無駄で大馬鹿げた事業のお先棒を担がないために

 曽根さんはそうは書いていませんが、リニアの技術というのは鉄の車輪とレールを使う鉄道にくらべ輸送機関としては、かなり問題だらけという印象を受けました。そして新幹線や在来線も改良の余地があることなど。リニアのエネルギー問題、物理学的な観点での考察は阿部修治さんの説明が参考になりますが、鉄道システムとしてみた場合曽根さんの本は大いに参考になると思います。リニアに賛成の人も反対の人も是非一読を。

(2014/08/07)


補足 2014/08/23

 こんな記事がありました。5月30日の『山梨日日新聞』は次のように書いています。

 JR東海の柘植康英社長は29日の会見で、山梨リニア実験線(上野原市-笛吹市、42・8キロ)でのリニア試験走行を、30日から約1カ月間中断することを明らかにした。現状7両編成のリニア車両に中間車両を連結し、当初計画した最長編成となる12両にするため。6月末をめどに12両編成で走行試験を再開する。
 実験線の車両基地に中間車両の運び入れを終え、連結作業を始める。柘植社長は「(16両を想定する)営業線により近い長大編成で、列車制御や走行性能などの各種データを取得する」と述べた。「リニア試験走行1カ月中断 JR東海 12車両に再編成」

 このページで参照しているほかの記事では「最終的に12両」としているものがあります。この記事では、16両編成で営業を開始するのか、12両編成で開業してのちに16両に増やすのかははっきりしません。「(16両を想定する)営業線」は柘植社長の言葉という書き方ですが、カッコで補足したのが柘植社長ということがあるでしょうか。記事の書き方としてちょっとあいまいです。JR東海が準備書説明会で住民に配布したパンフレットでは何両編成とははっきりと書いていません。12両編成で実験が上手くいけば、16両編成のテストは不要という意味なのでしょうか。

蛇足 2014/08/23 飯田市から「隣」の中津川市に行く、公共交通としては高速バス+路線バスですが、飯田は田舎ですから主として自家用車の利用になります。

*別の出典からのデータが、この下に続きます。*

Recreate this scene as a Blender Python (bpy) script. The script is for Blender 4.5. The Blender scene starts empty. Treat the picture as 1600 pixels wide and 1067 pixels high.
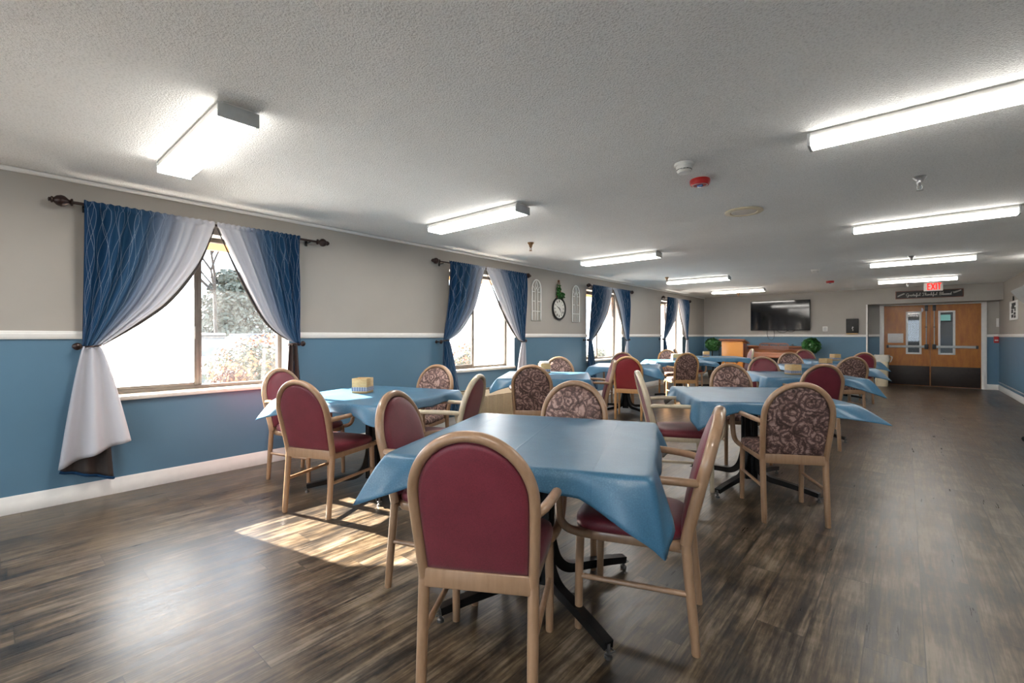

ルートとしては、153号線、256号線、19号線と走るか、中央自動車道を使うかです。前者が約60kmの約2時間弱、後者は約50kmの約50分、有料道路料金1490円(恵那山トンネルのために他の区間より割高)。時が金にならない庶民は前者を選びます。リニアでいったら、東京と名古屋の間です。東京の隣の大都市といったら名古屋です。料金(新幹線、10360円~11090円)の違いは約千円、時間の違いは約1時間(リニア40分、新幹線95分)。新幹線のダイヤをよほど不便にしなかぎり庶民はリニアなんか使いません。時間はもっとかかりますが東京、名古屋間は高速バスだってかなり利用されているはずです(「ジェイアール東海バス」という会社の場合、5~6時間半で5250円、東名、新東名、中央高速の3ルート)。夢でなくても現状でも結構便利。


補足 2014/09/07

技術自体が未確立

 『神奈川新聞』(『カナロコ』) の記事「地下1400メートルにトンネル リニア、技術未確立のまま着工へ」は、独立行政法人・産業技術総合研究所の阿部修治首席評価役のコメントを紹介しています。

 そもそもJR東海は「営業運転が何両編成になるかは決まっていない」と説明する。山梨の実験線では、今年6月に7両から12両編成に増やしたが、現在は7両に戻して走行試験を実施している。阿部さんは「営業運転までに開発しなければならない技術はまだまだたくさんある」と、技術自体が未確立のまま走りだしたプロジェクトの推移に注目している。

※注:「1編成1000人」は16両の場合、12両なら728人。